Apéndice picaresco: Apenas se fue César –en medio
de los abrazos que le dimos, ya que somos varios los que estamos en la
cabina y hacemos el programa– empecé el análisis del relato del segundo
hijo de Martín Fierro, el que presenta al célebre Viejo Vizcacha,
pícaro, ventajero y zorro. Luego me pregunté cuál había sido la gran
vizcacheada argentina del siglo XX. Y coincidimos: el primer gol de
Maradona a los ingleses, el de la mano de Dios.

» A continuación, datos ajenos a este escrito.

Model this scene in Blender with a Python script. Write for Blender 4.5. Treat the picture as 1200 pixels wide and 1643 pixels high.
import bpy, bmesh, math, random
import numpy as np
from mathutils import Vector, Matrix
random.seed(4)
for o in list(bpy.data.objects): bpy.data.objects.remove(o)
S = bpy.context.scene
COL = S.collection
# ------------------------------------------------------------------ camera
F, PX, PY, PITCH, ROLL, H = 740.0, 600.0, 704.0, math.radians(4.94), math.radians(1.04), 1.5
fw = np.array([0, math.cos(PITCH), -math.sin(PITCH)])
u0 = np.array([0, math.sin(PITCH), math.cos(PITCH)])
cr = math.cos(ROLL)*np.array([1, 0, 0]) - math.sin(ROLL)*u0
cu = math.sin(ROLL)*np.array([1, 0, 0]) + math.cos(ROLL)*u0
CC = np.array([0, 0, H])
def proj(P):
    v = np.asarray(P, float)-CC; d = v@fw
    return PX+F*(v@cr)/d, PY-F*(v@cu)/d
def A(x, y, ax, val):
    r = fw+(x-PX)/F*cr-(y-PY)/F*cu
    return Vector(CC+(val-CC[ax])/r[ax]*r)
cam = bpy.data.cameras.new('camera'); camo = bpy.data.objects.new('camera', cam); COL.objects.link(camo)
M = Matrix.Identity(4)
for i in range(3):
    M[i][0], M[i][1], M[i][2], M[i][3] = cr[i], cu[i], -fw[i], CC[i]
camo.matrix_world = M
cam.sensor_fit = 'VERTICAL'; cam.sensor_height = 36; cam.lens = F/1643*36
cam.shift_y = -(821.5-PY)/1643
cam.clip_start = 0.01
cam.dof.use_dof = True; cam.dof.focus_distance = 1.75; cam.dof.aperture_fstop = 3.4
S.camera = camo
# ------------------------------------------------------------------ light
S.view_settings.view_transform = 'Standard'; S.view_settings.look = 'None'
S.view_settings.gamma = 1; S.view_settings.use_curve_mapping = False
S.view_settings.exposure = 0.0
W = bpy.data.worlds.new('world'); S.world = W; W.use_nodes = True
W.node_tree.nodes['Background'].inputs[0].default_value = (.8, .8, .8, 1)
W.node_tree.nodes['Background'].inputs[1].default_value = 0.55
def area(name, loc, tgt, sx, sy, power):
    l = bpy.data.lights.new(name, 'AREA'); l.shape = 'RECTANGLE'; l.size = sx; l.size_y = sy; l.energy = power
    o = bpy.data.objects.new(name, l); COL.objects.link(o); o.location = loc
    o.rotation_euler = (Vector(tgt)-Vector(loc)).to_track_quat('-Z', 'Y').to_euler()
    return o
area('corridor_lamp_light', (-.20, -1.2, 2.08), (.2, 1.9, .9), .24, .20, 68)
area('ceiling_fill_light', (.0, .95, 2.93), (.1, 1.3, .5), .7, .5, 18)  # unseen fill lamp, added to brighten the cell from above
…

Ahí nomás escribimos
unos versos cuya torpeza, espero, no arruine su gracia: “si un centro
cae al área/ y no llegás pa’ cabecearlo/ y si pa’ agarrarlo/ lo ves
salir al arquero/ meta mano compañero/ y el gol saldrá certero/ porque
esa tarde Dios/ que a veces suele esistir/ le guiará sigura la mano/ y
de los dos que ahí han estao/ usté y el mentado arquero/ usté saldrá
adorao/ y el arquero humillao/ pobre, pobre arquero/ la cosa le salió al
revés/ o por boludo/ o por inglés. Que nadie lo tome a mal. Ni los
poetas ni los ingleses. Que como dice Martín Fierro, este poemita: ‘No
es para mal de ninguno/ sino para bien de todos’”.